=== PROBLEM TO WORK ON ===
Repeat only the lines running from the beginning of the material through the line that contains "S.camera = cam".

== == ==

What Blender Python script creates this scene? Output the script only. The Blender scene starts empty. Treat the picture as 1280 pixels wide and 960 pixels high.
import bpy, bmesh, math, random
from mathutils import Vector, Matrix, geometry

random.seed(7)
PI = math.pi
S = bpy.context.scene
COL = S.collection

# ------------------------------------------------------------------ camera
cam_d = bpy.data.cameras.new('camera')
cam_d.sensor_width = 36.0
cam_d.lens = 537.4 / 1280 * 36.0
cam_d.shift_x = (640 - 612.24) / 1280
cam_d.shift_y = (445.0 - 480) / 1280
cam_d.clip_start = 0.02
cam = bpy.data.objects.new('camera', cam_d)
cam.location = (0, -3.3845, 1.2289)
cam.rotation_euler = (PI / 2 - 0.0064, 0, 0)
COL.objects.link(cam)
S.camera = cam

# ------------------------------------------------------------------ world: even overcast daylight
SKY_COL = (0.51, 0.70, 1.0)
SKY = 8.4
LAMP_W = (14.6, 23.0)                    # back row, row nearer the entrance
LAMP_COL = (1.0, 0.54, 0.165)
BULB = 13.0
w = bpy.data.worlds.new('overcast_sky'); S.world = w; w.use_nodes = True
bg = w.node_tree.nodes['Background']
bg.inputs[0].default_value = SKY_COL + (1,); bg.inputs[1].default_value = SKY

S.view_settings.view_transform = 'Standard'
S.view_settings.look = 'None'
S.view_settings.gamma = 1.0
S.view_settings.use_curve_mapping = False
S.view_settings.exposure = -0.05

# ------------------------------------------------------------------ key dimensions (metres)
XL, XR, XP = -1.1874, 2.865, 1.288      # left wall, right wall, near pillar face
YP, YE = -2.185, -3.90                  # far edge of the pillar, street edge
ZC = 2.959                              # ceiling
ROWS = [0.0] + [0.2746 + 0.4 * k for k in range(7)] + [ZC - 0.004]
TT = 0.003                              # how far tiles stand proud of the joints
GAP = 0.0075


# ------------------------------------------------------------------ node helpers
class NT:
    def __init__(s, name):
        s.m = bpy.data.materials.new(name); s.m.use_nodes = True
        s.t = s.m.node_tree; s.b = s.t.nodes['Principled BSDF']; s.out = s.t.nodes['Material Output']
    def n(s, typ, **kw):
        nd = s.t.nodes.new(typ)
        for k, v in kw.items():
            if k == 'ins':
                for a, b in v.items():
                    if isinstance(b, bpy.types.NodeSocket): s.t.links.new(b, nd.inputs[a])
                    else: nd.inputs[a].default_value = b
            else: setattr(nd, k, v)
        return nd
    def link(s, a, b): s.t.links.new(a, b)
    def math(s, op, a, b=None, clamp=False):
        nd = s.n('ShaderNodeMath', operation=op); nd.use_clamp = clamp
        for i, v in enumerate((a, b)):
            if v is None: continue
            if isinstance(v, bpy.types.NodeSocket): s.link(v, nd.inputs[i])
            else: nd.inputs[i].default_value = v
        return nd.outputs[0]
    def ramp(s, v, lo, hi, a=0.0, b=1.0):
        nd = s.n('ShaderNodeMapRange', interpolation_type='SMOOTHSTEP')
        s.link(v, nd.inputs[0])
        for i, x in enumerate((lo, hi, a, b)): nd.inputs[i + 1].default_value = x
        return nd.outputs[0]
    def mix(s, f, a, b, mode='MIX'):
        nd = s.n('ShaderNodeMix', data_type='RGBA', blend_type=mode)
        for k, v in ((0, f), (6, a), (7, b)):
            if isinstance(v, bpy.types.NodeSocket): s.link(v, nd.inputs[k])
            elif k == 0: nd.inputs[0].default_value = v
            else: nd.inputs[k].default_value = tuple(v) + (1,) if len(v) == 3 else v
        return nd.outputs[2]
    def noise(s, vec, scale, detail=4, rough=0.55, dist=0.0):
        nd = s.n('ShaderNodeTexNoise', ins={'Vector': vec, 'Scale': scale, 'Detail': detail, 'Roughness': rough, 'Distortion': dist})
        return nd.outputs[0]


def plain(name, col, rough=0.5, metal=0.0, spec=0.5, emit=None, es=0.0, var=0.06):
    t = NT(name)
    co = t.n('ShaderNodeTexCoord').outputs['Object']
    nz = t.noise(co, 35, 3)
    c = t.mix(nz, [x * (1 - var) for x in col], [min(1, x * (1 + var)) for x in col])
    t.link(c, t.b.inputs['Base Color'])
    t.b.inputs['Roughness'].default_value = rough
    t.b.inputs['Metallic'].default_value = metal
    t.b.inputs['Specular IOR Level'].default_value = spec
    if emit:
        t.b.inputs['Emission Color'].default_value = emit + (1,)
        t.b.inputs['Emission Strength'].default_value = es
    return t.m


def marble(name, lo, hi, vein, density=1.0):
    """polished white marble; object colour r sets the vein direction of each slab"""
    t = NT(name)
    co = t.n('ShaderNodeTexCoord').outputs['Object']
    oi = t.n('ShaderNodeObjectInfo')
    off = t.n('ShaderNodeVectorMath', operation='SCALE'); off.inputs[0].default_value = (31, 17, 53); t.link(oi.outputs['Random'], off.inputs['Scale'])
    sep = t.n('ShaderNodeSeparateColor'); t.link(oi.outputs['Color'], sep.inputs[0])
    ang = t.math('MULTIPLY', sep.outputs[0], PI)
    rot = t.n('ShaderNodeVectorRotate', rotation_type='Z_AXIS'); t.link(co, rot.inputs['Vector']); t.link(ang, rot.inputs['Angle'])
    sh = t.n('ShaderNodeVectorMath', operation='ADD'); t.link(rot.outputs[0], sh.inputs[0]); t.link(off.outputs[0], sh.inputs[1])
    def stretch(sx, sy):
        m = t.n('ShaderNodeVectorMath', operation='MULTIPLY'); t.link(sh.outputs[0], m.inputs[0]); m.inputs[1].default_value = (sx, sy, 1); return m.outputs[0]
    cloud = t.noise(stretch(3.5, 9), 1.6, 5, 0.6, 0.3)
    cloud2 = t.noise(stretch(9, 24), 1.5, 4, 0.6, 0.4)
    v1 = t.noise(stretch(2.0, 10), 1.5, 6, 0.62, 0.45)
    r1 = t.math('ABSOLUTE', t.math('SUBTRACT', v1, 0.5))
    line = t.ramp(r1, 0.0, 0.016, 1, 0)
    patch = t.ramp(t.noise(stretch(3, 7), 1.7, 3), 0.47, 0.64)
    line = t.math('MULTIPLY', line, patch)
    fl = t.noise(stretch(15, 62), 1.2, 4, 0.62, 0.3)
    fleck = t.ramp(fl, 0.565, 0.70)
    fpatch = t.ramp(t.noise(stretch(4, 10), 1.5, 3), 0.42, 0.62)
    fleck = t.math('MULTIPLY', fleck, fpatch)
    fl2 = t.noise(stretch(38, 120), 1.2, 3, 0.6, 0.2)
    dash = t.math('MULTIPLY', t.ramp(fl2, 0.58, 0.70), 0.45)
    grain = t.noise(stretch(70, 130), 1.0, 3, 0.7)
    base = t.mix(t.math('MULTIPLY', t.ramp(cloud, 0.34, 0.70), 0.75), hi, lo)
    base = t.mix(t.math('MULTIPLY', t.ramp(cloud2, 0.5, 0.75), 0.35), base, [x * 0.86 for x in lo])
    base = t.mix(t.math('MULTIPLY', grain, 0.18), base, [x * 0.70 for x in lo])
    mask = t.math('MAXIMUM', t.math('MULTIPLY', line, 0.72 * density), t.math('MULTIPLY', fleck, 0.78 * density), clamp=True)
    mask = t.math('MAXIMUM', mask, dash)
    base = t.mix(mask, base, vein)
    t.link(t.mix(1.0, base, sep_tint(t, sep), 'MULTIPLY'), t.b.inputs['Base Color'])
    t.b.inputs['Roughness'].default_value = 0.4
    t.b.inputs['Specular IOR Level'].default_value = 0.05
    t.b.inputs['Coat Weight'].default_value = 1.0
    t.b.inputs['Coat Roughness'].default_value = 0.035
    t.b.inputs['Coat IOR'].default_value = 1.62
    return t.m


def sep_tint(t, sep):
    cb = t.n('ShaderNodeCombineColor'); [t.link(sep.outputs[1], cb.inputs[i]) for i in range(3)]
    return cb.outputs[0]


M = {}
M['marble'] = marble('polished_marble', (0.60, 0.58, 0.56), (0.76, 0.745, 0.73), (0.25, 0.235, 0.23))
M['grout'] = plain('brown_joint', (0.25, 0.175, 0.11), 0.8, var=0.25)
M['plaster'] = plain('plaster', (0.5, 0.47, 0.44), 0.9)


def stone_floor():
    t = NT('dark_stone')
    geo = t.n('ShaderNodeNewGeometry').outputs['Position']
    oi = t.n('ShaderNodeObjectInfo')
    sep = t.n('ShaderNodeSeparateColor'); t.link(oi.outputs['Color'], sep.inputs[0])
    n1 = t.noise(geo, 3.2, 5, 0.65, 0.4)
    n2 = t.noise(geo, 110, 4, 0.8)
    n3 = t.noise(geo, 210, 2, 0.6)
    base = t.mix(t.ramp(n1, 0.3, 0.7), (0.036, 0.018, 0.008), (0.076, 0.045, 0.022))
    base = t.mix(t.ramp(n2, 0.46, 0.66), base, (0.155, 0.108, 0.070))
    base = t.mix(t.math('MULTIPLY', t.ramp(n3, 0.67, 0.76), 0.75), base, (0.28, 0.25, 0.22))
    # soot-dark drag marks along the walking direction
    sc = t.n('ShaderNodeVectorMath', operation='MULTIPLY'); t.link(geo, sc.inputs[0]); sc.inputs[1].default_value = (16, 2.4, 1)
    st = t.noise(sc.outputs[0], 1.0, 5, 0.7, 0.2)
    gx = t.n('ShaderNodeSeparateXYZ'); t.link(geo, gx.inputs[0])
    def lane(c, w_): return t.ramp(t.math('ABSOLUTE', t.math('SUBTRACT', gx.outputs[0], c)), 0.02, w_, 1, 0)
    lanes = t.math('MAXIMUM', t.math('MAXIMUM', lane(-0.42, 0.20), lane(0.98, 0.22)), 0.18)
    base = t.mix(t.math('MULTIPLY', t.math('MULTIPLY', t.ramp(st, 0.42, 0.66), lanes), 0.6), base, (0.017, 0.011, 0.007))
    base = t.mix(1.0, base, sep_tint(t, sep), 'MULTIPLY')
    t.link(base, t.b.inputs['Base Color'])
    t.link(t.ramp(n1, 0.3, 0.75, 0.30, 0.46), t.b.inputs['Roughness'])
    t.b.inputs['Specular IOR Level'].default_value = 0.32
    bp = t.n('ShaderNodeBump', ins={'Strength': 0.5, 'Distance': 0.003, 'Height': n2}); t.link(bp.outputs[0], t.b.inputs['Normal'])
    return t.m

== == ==

=== RESULT OF THE TASK ===
What Blender Python script creates this scene? Output the script only. The Blender scene starts empty. Treat the picture as 1280 pixels wide and 960 pixels high.
import bpy, bmesh, math, random
from mathutils import Vector, Matrix, geometry

random.seed(7)
PI = math.pi
S = bpy.context.scene
COL = S.collection

# ------------------------------------------------------------------ camera
cam_d = bpy.data.cameras.new('camera')
cam_d.sensor_width = 36.0
cam_d.lens = 537.4 / 1280 * 36.0
cam_d.shift_x = (640 - 612.24) / 1280
cam_d.shift_y = (445.0 - 480) / 1280
cam_d.clip_start = 0.02
cam = bpy.data.objects.new('camera', cam_d)
cam.location = (0, -3.3845, 1.2289)
cam.rotation_euler = (PI / 2 - 0.0064, 0, 0)
COL.objects.link(cam)
S.camera = cam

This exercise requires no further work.